First, Summerset is extremely pretty. True, its fairly generic ‘high fantasy’ look doesn’t quite have the mystique of the giddily weird swamps of Morrowind, but there’s some striking locales to take in. The coastal areas are especially fun, with their towering cliffs and oppressive, snaking cave networks. Best of all is when the designers go hog-wild with genuinely esoteric environments, such as an interdimensional mage enclave, or a journey through the mind of a sea monster, with crackling neurons shimmering above your head. Morrowind proved that Elder Scrolls is at its prettiest when it gets weird; while Summerset has less of these moments, it’s reassuring to know that the lesson hasn’t been totally forgotten.

Elder Scrolls Online: Summerset

We also get a closer focus on Summerset’s High Elf culture, which immediately stands out as rather less fantastical given the global political climate. The High Elves are isolationists, sheltered and dismissive of other races by design. We meet them in a period of turmoil in the expansion, their ruling classes struggling against a rising desire to open their borders to the rest of Tamriel. They’re basically going through a reverse Brexit, which not only amounts to quite a variety of responses depending on which race you play, but also a fascinating thematic punch.
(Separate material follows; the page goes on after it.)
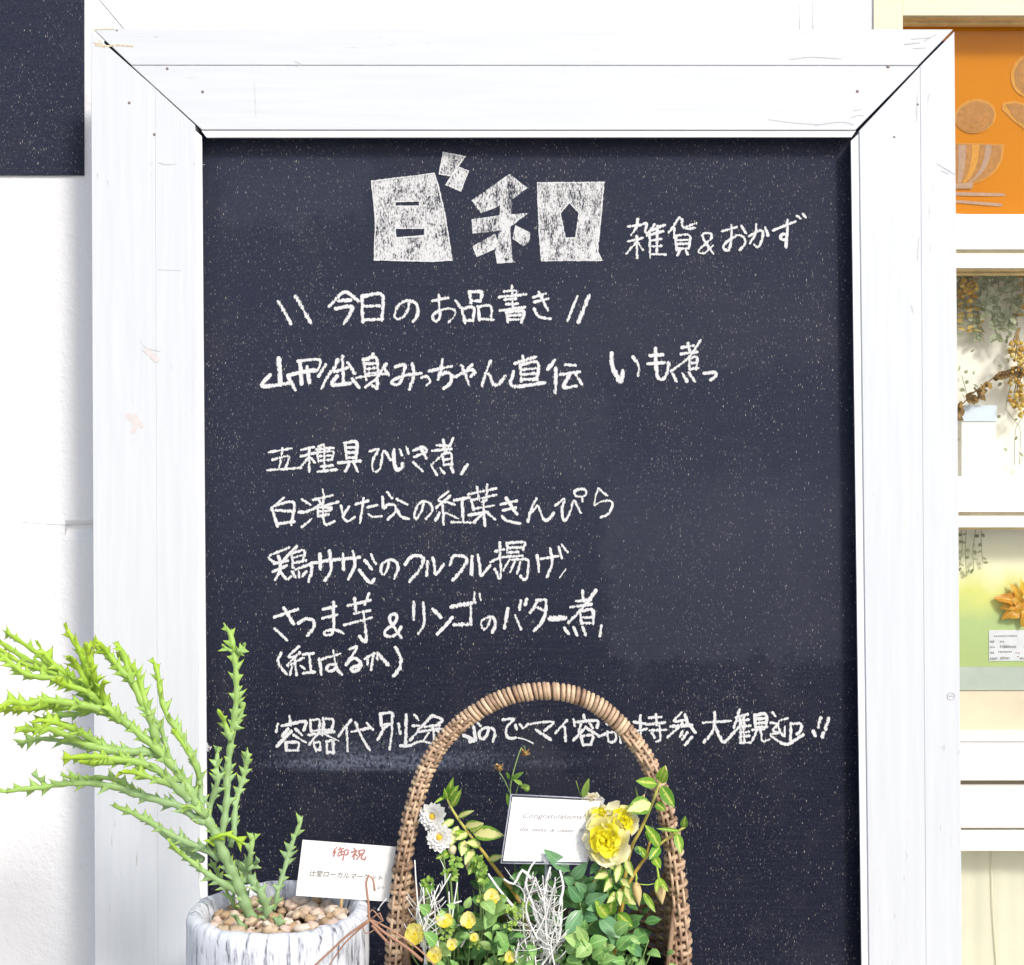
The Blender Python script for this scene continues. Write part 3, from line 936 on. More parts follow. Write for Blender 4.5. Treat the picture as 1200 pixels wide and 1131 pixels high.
rail(-160, 18, M['cream'])
rail(251, 292, M['doorwhite']); rail(297, 314, M['doorwhite'], DY + 0.0015)
rail(558, 600, M['doorwhite']); rail(604.5, 618, M['doorwhite'], DY + 0.0015)
rail(862, 869, M['doorwhite']); rail(870.5, 914.5, M['doorwhite'], DY - 0.001); rail(921, 970, M['doorwhite'], DY - 0.0005); rail(973, 997, M['doorwhite'], DY + 0.0015)
rail(1200, 1480, M['doorwhite'])
for (y0, y1) in ((292, 297), (600, 604.5), (869, 870.5), (914.5, 921), (970, 973)):
    m_ = MB(); m_.pxbox(1058.3, y0 + 0.02, XR - 60.3, y1 - 0.02, DY + 0.009, 0.127)
    m_.build("rail_groove", M['palegold'] if y0 != 914.5 else mat_plain('dark_groove', (0.22, 0.18, 0.12), 0.6), door, False)
# stepped glazing mouldings under each rail
for (y, cols) in ((18, 3), (314, 2), (618, 1), (862, 0)):
    if not cols: continue
    m_ = MB()
    hgt = {3: 14, 2: 8.5, 1: 2.6}[cols]
    n = {3: 4, 2: 3, 1: 1}[cols]
    for k in range(n):
        y0 = y + hgt * k / n; y1 = y + hgt * (k + 1) / n
        yf = DY + 0.006 + 0.0055 * k + (0.003 if k % 2 else 0)
        m_.pxbox(1058.5, y0, XR - 60.5, y1 - (0.7 if k % 2 else 0.0), yf, 0.1)
    m_.build("glazing_moulding", M['gold'], door, False)
GY = 0.106
for (y0, y1) in ((18, 251), (314, 558), (618, 862), (997, 1200)):
    m_ = MB(); m_.pxbox(1056, y0 - 3, XR - 58, y1 + 3, GY, GY + 0.004)
    m_.build("glass_pane", M['glass'], door, False)

# what hangs and stands behind the panes
mb = MB()
for (x0, x1, y0, y1, z0, z1) in ((0.44, 1.3, 0.60, 0.62, 0, 2.0), (0.42, 0.44, 0.15, 0.62, 0, 2.0), (1.3, 1.32, 0.15, 0.62, 0, 2.0), (0.44, 1.3, 0.15, 0.60, 1.98, 2.0)):
    mb.box((x0, y0, z0), (x1, y1, z1))
room = mb.build("shop_interior_wall", mat_plain("interior_cream", (0.80, 0.77, 0.70), 0.8, 0.05, 6), None, False)
tag(room, "pale cream inside walls of the shop seen through the door glass", "interior wall")


def mat_orange():
    t = NT("orange_cloth")
    n = t.noise(t.coords((300, 300, 300)), 1.0, 3)
    b = t.noise(t.coords((6, 6, 6)), 1.0, 2)
    c = t.mix(b, (0.60, 0.185, 0.002), (0.70, 0.265, 0.003))
    return t.principled(c, 0.8, t.bump(n, 0.3, 0.0008), 0.1, 0.2)


OY = 0.118
poster = thing("orange_curtain", "orange cloth with faded bowl and spoon prints behind the top door pane", "curtain", P(1200, 262, OY))
mb = MB()
n = 24
rows = []
for i in range(n + 1):
    x = 1050 + (XR - 60 - 1050) * i / n
    yb = 250.5 + (x - 1122) * 0.045 if x < 1300 else 258
    dy = 0.0003 * math.sin(i * 1.1)
    rows.append((mb.vert(P(x, -5, OY + dy)), mb.vert(P(x, yb, OY + dy))))
for i in range(n):
    mb.face((rows[i][0], rows[i][1], rows[i + 1][1], rows[i + 1][0]))
mb.build("cloth", mat_orange(), poster)
M['print_brown'] = mat_plain("faded_brown_print", (0.42, 0.19, 0.05), 0.85, 0.15, 200)
M['print_pale'] = mat_plain("faded_mauve_print", (0.42, 0.27, 0.19), 0.85, 0.12, 200)
M['print_light'] = mat_plain("faded_tan_print", (0.60, 0.27, 0.04), 0.85, 0.12, 200)
PY = OY - 0.001


def disc(m_, cx, cy, rx, ry, Y, mi=0, tilt=0.0, n=28):
    pts = []
    for i in range(n):
        a_ = 2 * math.pi * i / n
        x = rx * math.cos(a_); y = ry * math.sin(a_)
        pts.append(m_.vert(P(cx + x * math.cos(tilt) - y * math.sin(tilt), cy + x * math.sin(tilt) + y * math.cos(tilt), Y)))
    m_.face(pts[::-1], mi)


def poly(m_, pts, Y, mi=0):
    m_.face([m_.vert(P(x, y, Y)) for x, y in pts], mi)


PM = [M['print_brown'], M['print_pale'], M['print_light']]
mb = MB()
disc(mb, 1143, 136, 24.5, 20, PY, 2, -0.25)
disc(mb, 1143, 137, 22.5, 18, PY - 0.0003, 0, -0.25)
for k in range(3):
    pts = []
    for i in range(12):
        a_ = R(15 + 100 * i / 11)
        pts.append(P(1140 + (19 - k * 4) * math.cos(a_), 136 + (16 - 3.4 * k) * math.sin(a_), PY - 0.0005))
    mb.tube(pts, 0.0004, 4, True, 2)
mb.build("printed_spoon", PM, poster, False)
mb = MB()
cx, w_, y0, y1 = 1122, 55, 166, 218
def bowl(f):
    pts = [(cx - w_ * f, y0), (cx + w_ * f, y0 + 3)]
    for i in range(1, 12):
        a_ = math.pi * i / 12
        pts.append((cx + w_ * f * math.cos(a_), y0 + 3 + (y1 - y0 - 3) * f * math.sin(a_) ** 0.8))
    return pts
poly(mb, bowl(1.0)[::-1], PY, 2)
poly(mb, [(x, y + 1) for x, y in bowl(0.955)][::-1], PY - 0.0003, 0)
for k, (f0, f1) in enumerate(((-.9, -.74), (-.6, -.42), (-.28, -.1), (0.02, 0.2), (0.34, 0.5), (0.64, 0.78))):
    a_ = []; b_ = []
    for i in range(9):
        t_ = i / 8
        wv = w_ * 0.93 * math.sqrt(max(0, 1 - (t_ * 0.93) ** 2))
        y = y0 + 4 + (y1 - y0 - 8) * t_
        a_.append((cx + wv * f0, y)); b_.append((cx + wv * f1, y))
    poly(mb, a_ + b_[::-1], PY - 0.0006, 1 if k != 4 else 2)
poly(mb, [(1105, 216), (1105, 221), (1139, 221), (1141, 214)], PY - 0.0008, 1)
mb.build("printed_bowl", PM, poster, False)
mb = MB()
poly(mb, [(1100, 224.5), (1100, 229), (1172, 230), (1180, 229), (1175, 226.5)], PY, 1)
poly(mb, [(1100, 233), (1100, 236), (1172, 242), (1176, 240), (1170, 238)], PY, 1)
mb.build("printed_chopsticks", PM, poster, False)
mb = MB()
poly(mb, [(1175, 121), (1188, 118), (1215, 125), (1230, 150), (1205, 154), (1188, 142), (1174, 128)], PY, 2)
poly(mb, [(1179, 122.5), (1190, 120.5), (1212, 127), (1224, 147), (1206, 150), (1190, 139.5)], PY - 0.0004, 0)
disc(mb, 1207, 88, 22, 26, PY, 2, 0.3); disc(mb, 1208, 87, 18.5, 23, PY - 0.0004, 0, 0.3)
mb.build("printed_leaf", PM, poster, False)

# second pane: leaves, clusters and a box stand in for reflected trees and building
mb = MB()
a = P(1056, 562, 0.168); b = P(1420, 308, 0.168)
mb.box((a.x, 0.168, a.z), (b.x, 0.175, b.z))
o = mb.build("reflection_backdrop", mat_plain("pale_backdrop", (0.85, 0.82, 0.75), 0.8, 0.06, 25), None, False)
tag(o, "pale cream backdrop for the reflected shapes in the second door pane", "screen")
mb = MB(); a = P(1056, 566, 0.13)
mb.box((a.x, 0.13, a.z - 0.012), (1.05, 0.20, a.z))
o = mb.build("display_shelf", M['doorwhite'], None, False)
tag(o, "white display shelf at the foot of the second door pane", "shelf")
L_olive = mat_leaf("olive_foliage", (0.26, 0.29, 0.17), (0.52, 0.54, 0.40), transl=0.3, veins=False)
L_brown = mat_leaf("dried_brown_leaf", (0.16, 0.08, 0.025), (0.38, 0.24, 0.07), transl=0.2)
L_yel = mat_tone("reflected_yellow_blossom", [(0, (0.40, 0.18, 0.02)), (0.5, (0.70, 0.42, 0.06)), (1, (0.78, 0.62, 0.2))], 0.8, transl=0.2)
# pale green leaves standing in for reflected foliage at the top of the pane
hang = thing("reflected_foliage", "pale grey green leaves standing in for reflected trees at the top of the second door pane", "plant", P(1170, 320, 0.22))
mb = MB()
mgold = MB()
for k in range(13):
    x0 = 1113 + k * 8.5; y0 = 312
    x1 = x0 + random.uniform(-12, 12); y1 = random.uniform(368, 398)
    Yk = random.uniform(0.128, 0.16)
    line = catmull([P(x0, y0, Yk), P((x0 + x1) / 2 + random.uniform(-8, 8), (y0 + y1) / 2, Yk), P(x1, y1, Yk)], 0.006)
    mb.tube(line, 0.0006, 4)
    for p in line[1:]:
        for s_ in (-1, 1):
            d = Vector((s_ * random.uniform(0.4, 1), random.uniform(-.6, .6), random.uniform(-.9, .3))).normalized()
            (mgold if (k < 4 or k > 9) and random.random() < .6 else mb).leaf(p, p + d * random.uniform(0.007, 0.014), random.uniform(0.004, 0.008), random.uniform(-.8, .8), col=random.uniform(0, 1), na=4, nc=2)
mb.build("foliage", L_olive, hang)
mgold.build("golden_leaves", mat_leaf("golden_leaf", (0.50, 0.30, 0.06), (0.74, 0.58, 0.22), transl=0.3, veins=False), hang)
for (cx_, cy_, rx, ry, nn, lab) in ((1134, 338, 11, 17, 60, "golden cluster standing in for a reflection in the top left corner of the second door pane"), (1196, 455, 14, 34, 110, "golden cluster standing in for a reflection at the right of the second door pane"), (1193, 410, 10, 14, 40, "small tan cluster standing in for a reflection above the brown leaves in the second door pane")):
    t_ = thing("reflected_clusters", lab, "dried flowers", P(cx_, cy_ - ry, 0.14), "reflection clusters in the door window")
    mb = MB()
    for k in range(nn):
        a_ = random.random() * 6.28; r_ = math.sqrt(random.random())
        p = P(cx_ + rx * r_ * math.cos(a_), cy_ + ry * r_ * math.sin(a_), random.uniform(0.122, 0.158))
        mb.blob(p, random.uniform(0.0016, 0.0036), 3, 5, (1, 1, 1), 0, 0.5, random.random())
    mb.build("blossoms", L_yel, t_)
    mb = MB()
    for k in range(6):
        mb.tube([P(cx_ + random.uniform(-3, 3), cy_ - ry - 12, 0.15), P(cx_ + random.uniform(-rx, rx) * .7, cy_ + random.uniform(-ry, ry) * .6, 0.15)], 0.0007, 4)
    mb.build("stems", L_brown, t_)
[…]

You’re almost walking around a microcosm of the high fantasy genre in the last twenty years, an isolated, niche set of tropes facing the change that comes with outside influences and an opening-up to the wider world. It’s a fun backdrop, one that has a bit more to offer than the usual melange of bickering factions and secretive sects.

Of course, being Elder Scrolls you still get a good helping of these, most notably in the introduction of the Psijic Order. This gives you a new skill line that, true to ESO fashion, is available to everyone regardless of race or class. While in essence another mage order, Psijic abilities offer some fun time-bending spells that can allow you to freeze enemies, or even a racing game-style rewind skill that allows you to wind yourself back to where you were a few seconds previously.

Elder Scrolls Online: Summerset

While these new abilities are fun, the quests to learn them all too often resort to long-winded book hunts that take you from one side of the isles to the other. In fact, ESO’s quest design in general still feels a little bogged down in long-distance hikes to and from quest givers and objectives. While such journeying suits the more rambling, stumble-across-adventure tone of the mainline Elder Scrolls games, it doesn’t always suit the more checklist-focussed MMO norm. Sometimes you just want to knock off your requirements ASAP and move on, and Summerset still requires you to do a bit more long-form pinging around points on the map than you might prefer.

Without a new race or class to play, Summerset also feels a little less beefy content-wise than its predecessor. While there’s enough quest content for a similar amount of playtime (about 25-30 hours, especially for those wanting to get into the new Jewelry Crafting skill), it’s definitely an expansion for those happy with the systems already in place than those looking for the kind of ‘new and shiny’ flaunted in Morrowind.

However, this doesn’t mean that improvements don’t need to be made. Summerset’s use of jumping-heavy missions highlights the still rather unresponsive controls, which make such missions far more frustrating than they should be. Even in combat, which forgives a fair bit due to its emphasis on constant movement, the mushiness is becoming more noticeable. It’s something that was easier to accept in the past, given the huge overhauls made to the game, but less so now that it’s come so far in defining its own identity. The Elder Scrolls games have never been renowned for their drum-tight action gameplay, but when simple jumps feel like a crapshoot based on when the jump button decides to register presses, it’s probably time for a good tweaking.

Elder Scrolls Online: Summerset

Thankfully, Summerset still delivers in ESO’s strongest suit: the writing. Not only does the game make full use of the intriguing setting and political landscape, it still has some of the best-written quests on the market, and this instalment relishes in the feyness of its headline race.

One early questline has you join a theatre troupe to settle a dispute between siblings; another, helping a group of scholars beset by a demon who is making them act like characters in books, your antagonist being an enchanted book that fills itself out as you progress, inventing situations to try and thwart you. It’s heady stuff, shot through with a cheeky sense of humour that feels genuinely refreshing compared to the cloyingly self-serious tone of a lot of other MMOs.


Our Verdict:

If Morrowind was Bethesda’s big pitch for gamers to finally get on the ESO train, Summerset is designed to keep them on board. It’s a solid expansion that does a good job of further exploiting ESO’s strengths, but still retains niggling weaknesses in quest design and controls.